Thursday, July 07, 2005


You won't let this stop you, either.

Prayers to my GB audience, all... one of you.

Tuesday, July 05, 2005

Jump In the Line

If you have two (2) breasts and you can't pick up a guy in a line for a midnight Star Wars showing, then you are a sad, sad specimen of Womanhood. I'd like everyone to meet the replacement for both Abdul AND Josh the Pilot:

This is quite possibly the first time this person has touched a woman since, I don't know, birth. Please note my crown, as I am Princess Cardboard, Lady of the Quarter Pounder, who recognizes that true royalty carries a windbreaker.

To the blurry-eyed, my new friend’s T-shirt says “Han Shot First,” a reference to this travesty of Star Wars historical revision. We shall not discuss his fanny pack.

I was disappointed in the relative non-spectacle of my Revenge of the Sith experience. Outside of the requisite Dude With Darth Maul Face Paint, the only true moment of "Oh man, I can't believe I'm sharing oxygen with this" consisted of the Obi-Wan Kenobi I saw wandering around the projection booth eating hot wings, which… tended to diminish the whole super-mystic Jedi Knight thing.

The only other massive display of social ineptitude en mass beamed in from the radio station broadcasting from the movie theatre. The host would move down the line with his microphone:

HOST: And what’s your name?

DORK: Keith!

HOST: And Keith, who are you supposed to be?

DORK: I’m Darth Vader!

HOST: Look at this guy’s cape, everybody.

It was the first radio show requiring visual aids ever. I was STANDING IN FRONT OF IT and it was still the worst thing I’ve ever heard. This includes last week’s phone call from a student informing me that he could not hand his final paper in on time because—and I quote—“there was a homicide at my apartment complex and the cops aren’t letting anybody in or out.”

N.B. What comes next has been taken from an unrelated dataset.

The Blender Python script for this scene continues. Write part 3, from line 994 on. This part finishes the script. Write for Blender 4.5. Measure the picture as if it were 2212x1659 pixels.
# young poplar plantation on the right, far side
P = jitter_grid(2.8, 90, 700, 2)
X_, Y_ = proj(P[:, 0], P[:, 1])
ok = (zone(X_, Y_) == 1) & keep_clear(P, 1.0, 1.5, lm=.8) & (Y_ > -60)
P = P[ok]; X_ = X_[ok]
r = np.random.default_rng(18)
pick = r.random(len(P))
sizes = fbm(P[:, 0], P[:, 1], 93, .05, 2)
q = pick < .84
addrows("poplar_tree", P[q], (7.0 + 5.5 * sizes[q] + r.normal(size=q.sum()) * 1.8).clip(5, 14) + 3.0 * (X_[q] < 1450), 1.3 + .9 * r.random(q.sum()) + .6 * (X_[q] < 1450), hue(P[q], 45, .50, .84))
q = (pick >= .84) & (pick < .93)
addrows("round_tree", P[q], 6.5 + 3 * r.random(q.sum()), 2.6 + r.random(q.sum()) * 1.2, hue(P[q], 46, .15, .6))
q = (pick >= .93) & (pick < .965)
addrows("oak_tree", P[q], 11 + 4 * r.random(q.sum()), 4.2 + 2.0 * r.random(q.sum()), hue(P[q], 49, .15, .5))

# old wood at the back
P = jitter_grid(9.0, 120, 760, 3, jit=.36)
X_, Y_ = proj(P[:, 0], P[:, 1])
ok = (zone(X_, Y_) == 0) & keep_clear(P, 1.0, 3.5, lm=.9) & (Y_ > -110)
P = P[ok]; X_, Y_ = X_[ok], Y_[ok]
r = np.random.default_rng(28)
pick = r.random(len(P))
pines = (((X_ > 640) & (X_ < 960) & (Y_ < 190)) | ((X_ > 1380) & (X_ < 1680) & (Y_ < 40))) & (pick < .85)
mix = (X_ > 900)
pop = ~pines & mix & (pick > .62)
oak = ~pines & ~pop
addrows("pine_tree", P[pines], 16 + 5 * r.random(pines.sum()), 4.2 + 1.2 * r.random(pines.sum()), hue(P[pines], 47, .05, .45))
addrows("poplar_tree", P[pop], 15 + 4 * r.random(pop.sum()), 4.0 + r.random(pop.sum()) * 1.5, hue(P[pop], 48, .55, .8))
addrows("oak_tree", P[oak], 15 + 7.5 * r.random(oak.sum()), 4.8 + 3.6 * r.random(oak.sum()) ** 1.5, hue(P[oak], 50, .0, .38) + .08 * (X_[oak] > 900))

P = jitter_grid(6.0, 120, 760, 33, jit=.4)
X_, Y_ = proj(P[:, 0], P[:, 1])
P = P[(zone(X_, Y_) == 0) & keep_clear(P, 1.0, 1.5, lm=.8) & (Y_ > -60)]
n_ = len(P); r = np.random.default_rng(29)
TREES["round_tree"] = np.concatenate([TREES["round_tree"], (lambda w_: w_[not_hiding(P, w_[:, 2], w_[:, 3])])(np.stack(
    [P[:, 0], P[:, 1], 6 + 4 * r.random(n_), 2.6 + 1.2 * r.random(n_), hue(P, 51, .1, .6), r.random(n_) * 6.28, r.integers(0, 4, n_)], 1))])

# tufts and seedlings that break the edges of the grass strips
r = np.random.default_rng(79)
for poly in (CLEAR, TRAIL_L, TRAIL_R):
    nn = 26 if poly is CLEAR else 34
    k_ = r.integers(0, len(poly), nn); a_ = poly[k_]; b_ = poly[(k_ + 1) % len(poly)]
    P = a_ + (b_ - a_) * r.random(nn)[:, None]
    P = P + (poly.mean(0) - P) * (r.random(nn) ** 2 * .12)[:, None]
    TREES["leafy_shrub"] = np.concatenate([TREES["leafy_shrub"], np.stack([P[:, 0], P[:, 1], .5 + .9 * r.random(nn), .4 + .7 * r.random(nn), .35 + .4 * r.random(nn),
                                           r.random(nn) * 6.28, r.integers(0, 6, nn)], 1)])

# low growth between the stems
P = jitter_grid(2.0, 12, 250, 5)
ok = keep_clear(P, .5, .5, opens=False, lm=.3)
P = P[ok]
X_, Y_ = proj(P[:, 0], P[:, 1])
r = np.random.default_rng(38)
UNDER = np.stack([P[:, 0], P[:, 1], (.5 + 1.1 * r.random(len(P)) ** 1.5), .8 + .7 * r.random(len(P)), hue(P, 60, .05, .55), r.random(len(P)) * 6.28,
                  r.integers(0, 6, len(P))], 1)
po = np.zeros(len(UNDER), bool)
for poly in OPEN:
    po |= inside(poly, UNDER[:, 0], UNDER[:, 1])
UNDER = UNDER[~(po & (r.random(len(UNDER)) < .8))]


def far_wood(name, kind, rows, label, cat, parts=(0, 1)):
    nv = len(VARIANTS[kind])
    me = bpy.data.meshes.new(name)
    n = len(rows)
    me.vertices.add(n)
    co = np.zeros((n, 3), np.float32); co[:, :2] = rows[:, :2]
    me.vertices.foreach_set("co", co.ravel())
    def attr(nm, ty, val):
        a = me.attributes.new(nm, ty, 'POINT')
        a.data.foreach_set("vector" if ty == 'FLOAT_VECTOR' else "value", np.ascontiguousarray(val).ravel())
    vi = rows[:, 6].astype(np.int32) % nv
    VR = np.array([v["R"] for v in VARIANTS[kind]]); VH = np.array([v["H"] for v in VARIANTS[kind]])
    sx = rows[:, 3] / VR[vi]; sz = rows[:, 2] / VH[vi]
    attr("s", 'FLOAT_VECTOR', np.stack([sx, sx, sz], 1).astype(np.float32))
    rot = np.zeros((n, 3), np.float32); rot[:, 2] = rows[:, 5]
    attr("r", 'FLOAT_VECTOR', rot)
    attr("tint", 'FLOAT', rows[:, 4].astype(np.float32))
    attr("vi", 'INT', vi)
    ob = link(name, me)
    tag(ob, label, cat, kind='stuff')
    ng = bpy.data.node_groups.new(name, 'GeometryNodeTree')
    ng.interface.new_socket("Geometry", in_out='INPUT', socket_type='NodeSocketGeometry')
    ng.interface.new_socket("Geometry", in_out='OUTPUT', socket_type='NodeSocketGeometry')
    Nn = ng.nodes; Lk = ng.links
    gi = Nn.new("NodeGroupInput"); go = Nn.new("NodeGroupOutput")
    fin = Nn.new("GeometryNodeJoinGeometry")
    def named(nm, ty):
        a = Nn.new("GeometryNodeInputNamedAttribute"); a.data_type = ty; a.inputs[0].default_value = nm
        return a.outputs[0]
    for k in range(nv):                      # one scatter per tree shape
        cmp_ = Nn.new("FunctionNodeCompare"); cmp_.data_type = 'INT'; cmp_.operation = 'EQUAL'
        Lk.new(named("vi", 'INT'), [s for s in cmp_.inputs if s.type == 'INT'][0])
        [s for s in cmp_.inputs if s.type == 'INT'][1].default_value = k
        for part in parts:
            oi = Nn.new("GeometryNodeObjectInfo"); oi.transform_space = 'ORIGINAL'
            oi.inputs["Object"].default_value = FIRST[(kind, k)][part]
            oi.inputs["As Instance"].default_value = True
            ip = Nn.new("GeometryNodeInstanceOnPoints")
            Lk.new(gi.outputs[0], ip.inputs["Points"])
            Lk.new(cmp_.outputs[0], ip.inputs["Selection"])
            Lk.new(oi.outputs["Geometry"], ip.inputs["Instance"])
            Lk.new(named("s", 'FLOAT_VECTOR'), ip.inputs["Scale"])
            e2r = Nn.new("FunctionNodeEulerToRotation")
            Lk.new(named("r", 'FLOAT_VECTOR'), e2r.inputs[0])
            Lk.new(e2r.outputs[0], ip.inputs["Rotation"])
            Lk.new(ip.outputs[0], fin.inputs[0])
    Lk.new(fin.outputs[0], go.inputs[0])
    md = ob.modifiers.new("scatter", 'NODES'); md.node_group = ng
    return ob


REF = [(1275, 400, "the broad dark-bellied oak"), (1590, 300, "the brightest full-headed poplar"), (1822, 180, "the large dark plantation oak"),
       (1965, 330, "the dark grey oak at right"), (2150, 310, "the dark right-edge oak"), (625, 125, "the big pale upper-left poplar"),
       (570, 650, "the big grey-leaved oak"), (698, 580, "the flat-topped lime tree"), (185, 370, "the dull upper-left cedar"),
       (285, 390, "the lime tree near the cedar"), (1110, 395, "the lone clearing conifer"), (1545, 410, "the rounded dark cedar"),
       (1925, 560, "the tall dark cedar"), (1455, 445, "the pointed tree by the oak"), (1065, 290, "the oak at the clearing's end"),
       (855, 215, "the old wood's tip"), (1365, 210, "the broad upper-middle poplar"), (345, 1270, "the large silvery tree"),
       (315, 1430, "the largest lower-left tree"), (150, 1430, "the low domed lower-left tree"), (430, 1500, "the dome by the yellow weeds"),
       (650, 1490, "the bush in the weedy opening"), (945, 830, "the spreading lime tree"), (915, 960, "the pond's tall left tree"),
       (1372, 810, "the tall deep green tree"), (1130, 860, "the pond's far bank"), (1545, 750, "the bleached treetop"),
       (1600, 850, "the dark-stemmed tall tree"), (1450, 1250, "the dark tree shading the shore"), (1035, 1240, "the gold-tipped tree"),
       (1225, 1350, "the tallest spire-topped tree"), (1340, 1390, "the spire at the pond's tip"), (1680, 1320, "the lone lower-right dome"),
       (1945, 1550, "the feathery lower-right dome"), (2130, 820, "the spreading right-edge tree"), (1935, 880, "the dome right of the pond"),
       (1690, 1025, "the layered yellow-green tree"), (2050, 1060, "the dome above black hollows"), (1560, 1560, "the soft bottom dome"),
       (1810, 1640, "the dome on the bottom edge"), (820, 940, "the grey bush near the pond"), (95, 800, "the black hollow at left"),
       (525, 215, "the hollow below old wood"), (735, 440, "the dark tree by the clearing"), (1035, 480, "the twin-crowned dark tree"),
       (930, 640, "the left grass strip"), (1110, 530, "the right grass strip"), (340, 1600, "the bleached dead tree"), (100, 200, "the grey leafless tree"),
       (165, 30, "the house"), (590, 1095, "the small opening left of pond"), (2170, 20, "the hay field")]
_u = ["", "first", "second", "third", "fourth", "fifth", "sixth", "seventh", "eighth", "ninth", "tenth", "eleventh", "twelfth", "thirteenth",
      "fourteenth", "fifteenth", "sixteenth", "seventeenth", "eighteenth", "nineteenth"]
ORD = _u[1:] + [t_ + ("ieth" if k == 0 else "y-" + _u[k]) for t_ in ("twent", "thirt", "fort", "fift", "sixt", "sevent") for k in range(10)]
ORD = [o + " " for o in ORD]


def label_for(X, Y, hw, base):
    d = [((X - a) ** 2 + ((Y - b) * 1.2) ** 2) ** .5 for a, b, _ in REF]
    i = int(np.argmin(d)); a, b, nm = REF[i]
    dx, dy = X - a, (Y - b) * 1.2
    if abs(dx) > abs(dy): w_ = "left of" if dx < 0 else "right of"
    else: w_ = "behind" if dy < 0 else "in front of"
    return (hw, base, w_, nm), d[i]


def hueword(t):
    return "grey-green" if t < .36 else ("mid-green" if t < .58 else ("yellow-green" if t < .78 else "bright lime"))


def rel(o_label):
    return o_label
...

The weather that night was very windy, which tends to happen when one is standing at the top of a staircase 1.1 millimeters from the Atlantic Ocean, but it also felt as if it were going to rain, so I checked with Josh the Pilot, who minored in aviation weather, or some such thing, which sounded most impressive until he revealed that one of his classes, “Current Weather Systems,” consisted of hanging around the radar watching blobs of green move across, like, Maine. That is correct: He received college credit for sitting around and talking about the weather.

But it paid off in one moment of meteorological glory, as it allowed Josh to explain that the air was very unstable.

“This line is unstable,” said Flipper.

I miss the line. Now we are left with naught but all kinds of wonderfully marketed toys for small children, which is a very excellent thing when a PG-13 movie is involved. I expect to see the Kellogg’s Vader Volcano Krispy Bod in my grocer's freezer at any moment.

Competent Official College Professor UPDATE: Today’s grammar lesson went extremely well until I announced that the students should “never be using passive voice.”